For Reel

City of Pirates (1983)
February 26, 2012, 9:46 pm
Filed under: Reviews | Tags: , ,

Director: Raúl Ruiz

Nearly impenetrable, the Chilean-born Raúl Ruiz’s City of Pirates is an often frustrating, but nonetheless rapturous experiment in surrealism. Inside a trunk resides vegetables and a man’s face; a ball hovers around a pair of mourning parents; an apparently schizophrenic apparition uses body language to describe various family members. The dialogue is of little help – as quoted in Janet Maslin’s review from the New York Times, one passage states, “Heinous honey of comets rise from the rose of their tacit conversations.” That the film still fools one into assuming clarity is an astounding achievement. Dave Kehr refers to Ruiz’s narrative structure as a “directed flow”, using the ocean as a metaphor for the way that the characters and plot are in constant evolution and yet are still possessing of definite boundaries. Ruiz’s visual associations are part of what brings the viewer into a transcendent lull, and just as important is the consistency of the protagonist, Isidore, as well as the almost grating, repetitive score. It is revealed that, some time before the picture is set, a family was massacred and a child somehow escaped.
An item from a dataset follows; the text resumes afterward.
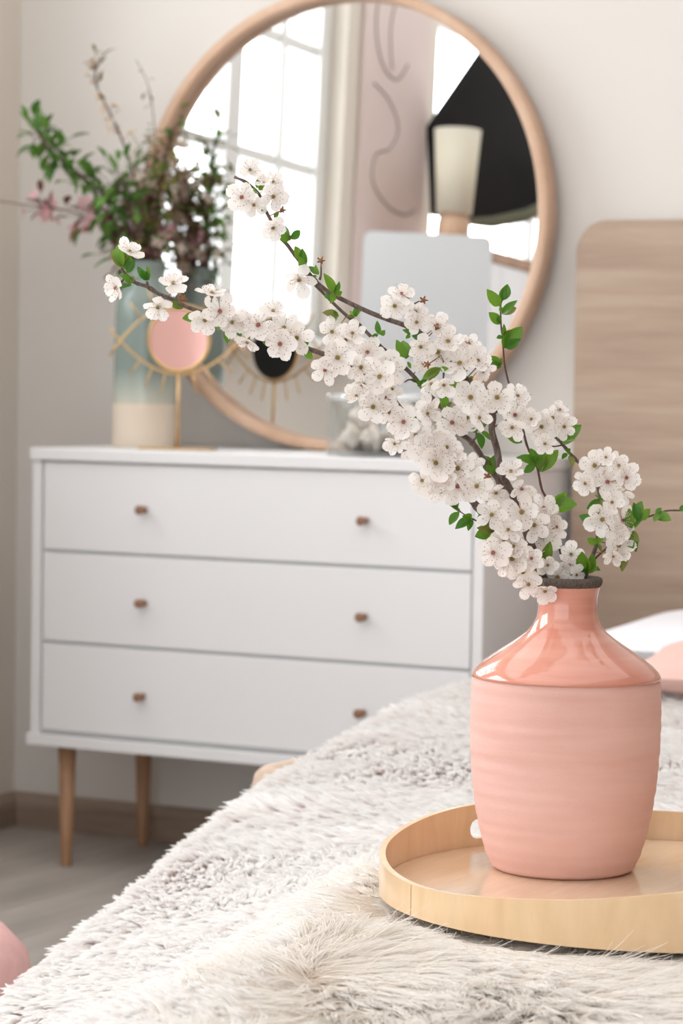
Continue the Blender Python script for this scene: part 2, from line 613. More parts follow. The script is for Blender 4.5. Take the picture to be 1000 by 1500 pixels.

Is Isidore one-in-the-same with the child, or was she the culprit? How does the murderous boy that she meets relate to her own history? Does the film address two massacres or one? These questions will prompt varying responses depending on the viewer, but ultimately they are quite beside the point. This is fantasy at its purest. Maddening, sure, but in some, inexplicable way, grounded with a sense of dreamlike coherency.